Gemeinschaftsgefrieranlagen

Geschichte der Kälte- und Klimatechnik – Auszug aus dem Archiv des HKK

Der Verein Historische Kälte- und Klimatechnik e.V. (HKK) hat es sich zur Aufgabe gemacht, historisch interessante Zeugnisse der Kälte- und Klimatechnik aufzuspüren, diese in der „Straße der Kälte“ zu dokumentieren und sie nach Möglichkeit Interessierten zugänglich zu machen. Damit soll auch das Interesse der Betreiber und Träger, so wie der Öffentlichkeit geweckt werden, diese Objekte und Anlagen zu erhalten. Es gibt unzählige hoch interessante Geschichten und Werdegänge. Daher wird der HKK künftig regelmäßig einzelne Objekte der „Straße der Kälte“ und deren Besonderheiten im Heft kurz vorzuzustellen.

Um 1955 gab es einen regelrechten Hype in den bäuerlich geprägten Gemeinden der Bundesrepublik: die Gemeinschaftsgefrieranlage. Man tat sich zusammen in einer Genossenschaft und gab eine Gemeinschaftsgefrieranlage in Auftrag – dazu wurde häufig extra ein kleines Haus inmitten des Dorfes gebaut. Auftragsnehmer der Gefrieranlagen waren z.B. Astra, Ate, BBC, Eisfink, Lahn-Kälte, Linde, Mammut oder ­Sümak. Was ist aus diesen Anlagen geworden? Viele wurden inzwischen infolge des Strukturwandels abgebrochen – es gibt heute in praktisch jedem Haushalt einen Gefrierschrank und in der Nähe einen Supermarkt für die ganzjährige Versorgung mit frischem Fleisch, Obst und Gemüse.

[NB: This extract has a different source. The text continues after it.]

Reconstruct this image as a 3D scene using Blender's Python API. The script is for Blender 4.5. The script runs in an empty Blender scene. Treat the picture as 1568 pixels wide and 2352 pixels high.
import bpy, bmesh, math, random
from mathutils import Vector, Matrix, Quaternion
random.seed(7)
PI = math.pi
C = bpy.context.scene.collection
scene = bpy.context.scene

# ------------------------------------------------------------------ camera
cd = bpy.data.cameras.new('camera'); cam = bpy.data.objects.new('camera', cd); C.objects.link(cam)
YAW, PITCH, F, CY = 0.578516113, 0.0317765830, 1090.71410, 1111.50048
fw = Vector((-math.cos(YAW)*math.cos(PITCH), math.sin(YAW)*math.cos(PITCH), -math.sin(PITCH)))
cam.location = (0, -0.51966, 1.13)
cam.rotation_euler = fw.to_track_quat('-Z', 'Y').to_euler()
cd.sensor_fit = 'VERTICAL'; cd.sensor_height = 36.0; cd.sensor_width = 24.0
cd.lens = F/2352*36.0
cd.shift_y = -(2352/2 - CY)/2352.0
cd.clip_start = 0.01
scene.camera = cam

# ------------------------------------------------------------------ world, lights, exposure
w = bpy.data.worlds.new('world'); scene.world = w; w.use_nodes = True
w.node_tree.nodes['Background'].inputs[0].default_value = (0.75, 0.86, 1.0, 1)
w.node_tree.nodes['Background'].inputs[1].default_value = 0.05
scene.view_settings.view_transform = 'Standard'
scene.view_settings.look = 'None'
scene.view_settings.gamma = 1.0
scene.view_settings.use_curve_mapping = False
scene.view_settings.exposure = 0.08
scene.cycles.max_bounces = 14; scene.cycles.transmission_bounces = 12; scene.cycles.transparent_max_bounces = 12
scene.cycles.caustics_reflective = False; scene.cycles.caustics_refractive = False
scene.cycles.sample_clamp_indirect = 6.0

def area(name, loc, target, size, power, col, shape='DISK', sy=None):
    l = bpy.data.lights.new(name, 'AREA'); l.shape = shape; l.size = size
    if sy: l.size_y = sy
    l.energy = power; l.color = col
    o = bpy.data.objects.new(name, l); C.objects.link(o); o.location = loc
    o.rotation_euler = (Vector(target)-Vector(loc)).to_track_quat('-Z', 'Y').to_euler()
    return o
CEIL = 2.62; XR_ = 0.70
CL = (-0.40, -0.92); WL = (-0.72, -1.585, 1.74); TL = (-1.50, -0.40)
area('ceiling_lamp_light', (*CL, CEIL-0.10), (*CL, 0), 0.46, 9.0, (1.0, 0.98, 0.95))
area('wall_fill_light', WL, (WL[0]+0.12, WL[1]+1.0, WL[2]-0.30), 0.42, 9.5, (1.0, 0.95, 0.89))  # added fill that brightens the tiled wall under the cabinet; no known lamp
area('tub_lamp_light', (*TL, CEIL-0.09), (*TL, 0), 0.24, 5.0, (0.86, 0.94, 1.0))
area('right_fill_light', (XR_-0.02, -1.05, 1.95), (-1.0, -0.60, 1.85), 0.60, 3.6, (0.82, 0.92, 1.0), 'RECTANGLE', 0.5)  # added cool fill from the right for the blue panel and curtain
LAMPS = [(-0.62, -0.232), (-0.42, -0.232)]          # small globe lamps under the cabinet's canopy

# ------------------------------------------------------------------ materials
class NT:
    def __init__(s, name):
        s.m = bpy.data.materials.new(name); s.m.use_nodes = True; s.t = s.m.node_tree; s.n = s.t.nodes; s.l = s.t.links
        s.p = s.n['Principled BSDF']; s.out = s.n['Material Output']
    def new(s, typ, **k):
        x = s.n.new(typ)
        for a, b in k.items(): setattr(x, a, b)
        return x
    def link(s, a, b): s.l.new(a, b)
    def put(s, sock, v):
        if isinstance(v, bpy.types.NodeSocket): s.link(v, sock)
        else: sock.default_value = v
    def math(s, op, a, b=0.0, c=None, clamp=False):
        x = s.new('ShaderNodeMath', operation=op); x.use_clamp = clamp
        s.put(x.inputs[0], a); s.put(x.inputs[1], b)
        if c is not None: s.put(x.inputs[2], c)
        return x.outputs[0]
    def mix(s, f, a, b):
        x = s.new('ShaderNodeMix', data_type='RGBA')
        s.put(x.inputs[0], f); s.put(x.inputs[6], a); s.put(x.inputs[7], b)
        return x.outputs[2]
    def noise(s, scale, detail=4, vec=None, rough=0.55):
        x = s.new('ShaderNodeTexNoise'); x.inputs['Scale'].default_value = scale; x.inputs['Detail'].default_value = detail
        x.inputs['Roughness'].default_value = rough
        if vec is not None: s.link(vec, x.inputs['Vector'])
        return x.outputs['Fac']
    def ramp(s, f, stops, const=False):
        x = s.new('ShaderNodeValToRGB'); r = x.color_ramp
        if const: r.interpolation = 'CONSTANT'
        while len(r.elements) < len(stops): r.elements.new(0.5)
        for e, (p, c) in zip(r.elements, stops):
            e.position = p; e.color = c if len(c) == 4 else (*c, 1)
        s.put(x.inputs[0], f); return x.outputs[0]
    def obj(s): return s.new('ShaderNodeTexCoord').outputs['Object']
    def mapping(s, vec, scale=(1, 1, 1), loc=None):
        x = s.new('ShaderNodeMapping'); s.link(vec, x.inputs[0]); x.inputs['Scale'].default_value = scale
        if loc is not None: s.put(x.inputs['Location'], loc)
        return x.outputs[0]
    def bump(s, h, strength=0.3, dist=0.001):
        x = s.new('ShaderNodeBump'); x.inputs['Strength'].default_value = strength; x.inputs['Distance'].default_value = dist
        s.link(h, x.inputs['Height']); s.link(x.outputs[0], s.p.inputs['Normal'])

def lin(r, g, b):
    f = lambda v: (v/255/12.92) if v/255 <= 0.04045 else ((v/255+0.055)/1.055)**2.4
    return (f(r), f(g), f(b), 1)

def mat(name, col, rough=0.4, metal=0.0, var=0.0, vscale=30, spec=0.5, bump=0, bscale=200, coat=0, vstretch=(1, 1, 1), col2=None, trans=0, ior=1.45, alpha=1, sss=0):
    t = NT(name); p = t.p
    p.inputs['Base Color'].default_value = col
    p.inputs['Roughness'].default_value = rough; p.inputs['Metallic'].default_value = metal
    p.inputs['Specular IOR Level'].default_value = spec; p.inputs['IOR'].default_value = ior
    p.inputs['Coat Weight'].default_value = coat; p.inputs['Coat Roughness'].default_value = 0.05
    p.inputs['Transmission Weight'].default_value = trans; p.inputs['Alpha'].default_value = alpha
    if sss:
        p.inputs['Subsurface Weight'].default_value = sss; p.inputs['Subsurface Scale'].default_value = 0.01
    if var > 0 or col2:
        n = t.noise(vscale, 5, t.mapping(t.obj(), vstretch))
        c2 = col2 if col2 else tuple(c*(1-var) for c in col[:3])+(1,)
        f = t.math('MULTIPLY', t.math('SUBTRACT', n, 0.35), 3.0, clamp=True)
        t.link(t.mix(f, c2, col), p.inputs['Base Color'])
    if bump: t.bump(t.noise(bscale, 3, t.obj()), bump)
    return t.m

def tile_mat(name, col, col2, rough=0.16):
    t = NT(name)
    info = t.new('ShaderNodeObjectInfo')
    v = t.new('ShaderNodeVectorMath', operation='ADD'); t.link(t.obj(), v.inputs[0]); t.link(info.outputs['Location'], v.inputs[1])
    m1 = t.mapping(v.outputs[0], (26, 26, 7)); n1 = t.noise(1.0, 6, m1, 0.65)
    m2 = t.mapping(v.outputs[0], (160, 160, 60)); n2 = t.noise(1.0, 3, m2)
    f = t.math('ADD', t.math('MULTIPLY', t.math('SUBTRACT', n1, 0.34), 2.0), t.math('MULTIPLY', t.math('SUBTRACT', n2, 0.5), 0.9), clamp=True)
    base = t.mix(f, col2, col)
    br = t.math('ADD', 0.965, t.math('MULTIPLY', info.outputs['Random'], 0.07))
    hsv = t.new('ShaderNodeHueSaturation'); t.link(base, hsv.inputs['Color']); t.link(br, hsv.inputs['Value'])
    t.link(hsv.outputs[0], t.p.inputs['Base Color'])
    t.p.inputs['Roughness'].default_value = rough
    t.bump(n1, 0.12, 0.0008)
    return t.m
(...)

Eine technisch sehr interessante Karussell-Gemeinschaftsgefrieranlage befand sich bis 2009 in Nordheim vor der Röhn noch im Betrieb, sollte aber, da kein weiteres Interesse bestand, abgebrochen werden. Da entschloss sich das 8 km entfernte Freilandmuseum Fladungen, dieses Zeugnis dörflicher Kultur zu erhalten und mit in die Ausstellung einzubeziehen. Dies erfolgte mit einem spektakulären Umzug mit der kompletten Anlage.

Das 110 t schwere Gebäude wurde mit einer stabilen Bodenplatte aus Stahlträgern und Beton unterfangen und dann mit einem Schwerlastkran über ein Haus, auf einen Tieflader auf der Dorfstraße geladen. Der Transport durch das Dorf gestaltete sich ebenfalls spektakulär – Dachrinnenabläufe mussten abgebaut werden und häufig gab es nur noch eine Handbreit Platz auf beiden Seiten. Dank guter Planung kam das Gefrierhaus völlig unbeschadet im Freilandmuseum an.

Die einzelnen Räume sind begehbar und das Karussell voll funktionsfähig. Auch der Maschinenraum mit den luftgekühlten ATE Verflüssigersätzen nebst Schalttafel und Sicherungskasten sind original – die Anlage müsste nur neu mit Kältemittel befüllt werden und dann könnten wieder Lebensmittel eingefroren werden.

Insgesamt kann man sehr froh sein, dass auf diese Weise eine sehr interessante ­Anlage, beispielhaft für die in den 50er Jahren sehr weit verbreiteten Gemeinschaftsgefrieranlagen so dauerhaft gesichert ist – ein wirkliches Kleinod auf der „Straße der Kälte“.